As a caveat it should be mentioned that these identification
rules are absolutely critical to any exchange. No deviation
is possible and the Internal Revenue Service will grant no
extensions.
Ironically, although only approximately 3-5 percent of exchanges
are audited, the few exchanges which don't pass upon audit,
typically they fail because of discrepancies in identification.
Mechanics of a Delayed Exchange
It is important that any exchange be carefully planned with
the help of an experienced, competent and creative exchange
professional. Preferably one who is completely familiar with
the tax code in general, not just Section 1031, and who has
extensive experience in doing many different kinds of exchanges.
Thorough planning can help avoid many subtle exchanging pitfalls
and also ensure that the Exchangor will accomplish the goals
which the transaction is intended to facilitate.

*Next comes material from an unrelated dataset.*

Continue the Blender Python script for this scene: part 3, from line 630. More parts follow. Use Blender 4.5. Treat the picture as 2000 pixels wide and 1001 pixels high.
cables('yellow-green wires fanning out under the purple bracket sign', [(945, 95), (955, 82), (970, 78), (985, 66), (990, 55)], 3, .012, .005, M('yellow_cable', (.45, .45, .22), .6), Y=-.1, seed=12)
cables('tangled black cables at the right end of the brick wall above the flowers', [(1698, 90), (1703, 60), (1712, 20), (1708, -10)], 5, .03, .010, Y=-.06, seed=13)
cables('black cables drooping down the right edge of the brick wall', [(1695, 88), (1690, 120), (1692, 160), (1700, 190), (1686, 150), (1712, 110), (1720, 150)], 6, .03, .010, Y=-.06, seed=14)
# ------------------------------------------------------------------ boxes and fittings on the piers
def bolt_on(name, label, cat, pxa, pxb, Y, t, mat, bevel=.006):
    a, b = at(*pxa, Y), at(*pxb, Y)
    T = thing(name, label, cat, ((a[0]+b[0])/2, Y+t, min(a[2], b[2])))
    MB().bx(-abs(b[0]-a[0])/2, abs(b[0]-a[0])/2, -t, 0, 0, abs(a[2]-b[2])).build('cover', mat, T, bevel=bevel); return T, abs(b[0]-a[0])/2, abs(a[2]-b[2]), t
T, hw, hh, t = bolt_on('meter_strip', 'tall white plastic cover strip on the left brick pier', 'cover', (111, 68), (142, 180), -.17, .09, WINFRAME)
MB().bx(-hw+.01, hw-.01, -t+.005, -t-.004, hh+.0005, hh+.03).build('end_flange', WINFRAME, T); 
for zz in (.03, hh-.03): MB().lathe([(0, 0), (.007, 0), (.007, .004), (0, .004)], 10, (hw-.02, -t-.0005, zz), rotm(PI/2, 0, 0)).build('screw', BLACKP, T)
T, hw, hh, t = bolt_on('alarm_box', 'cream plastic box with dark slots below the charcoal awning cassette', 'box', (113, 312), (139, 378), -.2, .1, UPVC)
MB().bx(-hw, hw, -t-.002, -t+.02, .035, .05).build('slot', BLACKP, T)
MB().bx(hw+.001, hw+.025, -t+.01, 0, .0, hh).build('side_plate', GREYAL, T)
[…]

Once the planning is complete, the exchange structure and
timing are decided, and the relinquished property is sold
and the transaction is closed, the facilitator becomes the
repository for the proceeds of the sale. The money is kept
in the facilitator's secured account until the replacement
property is located and instructions are received to fund
the replacement property purchase. The funds are wired or
sent to the closing entity in the most appropriate and expeditious
manner, and the replacement property is purchased and deeded
directly to the Exchangor. All the necessary documentation
to clearly memorialize the transaction as an exchange is provided
by the facilitator, such as exchange agreement, assignment
agreement and appropriate closing instructions.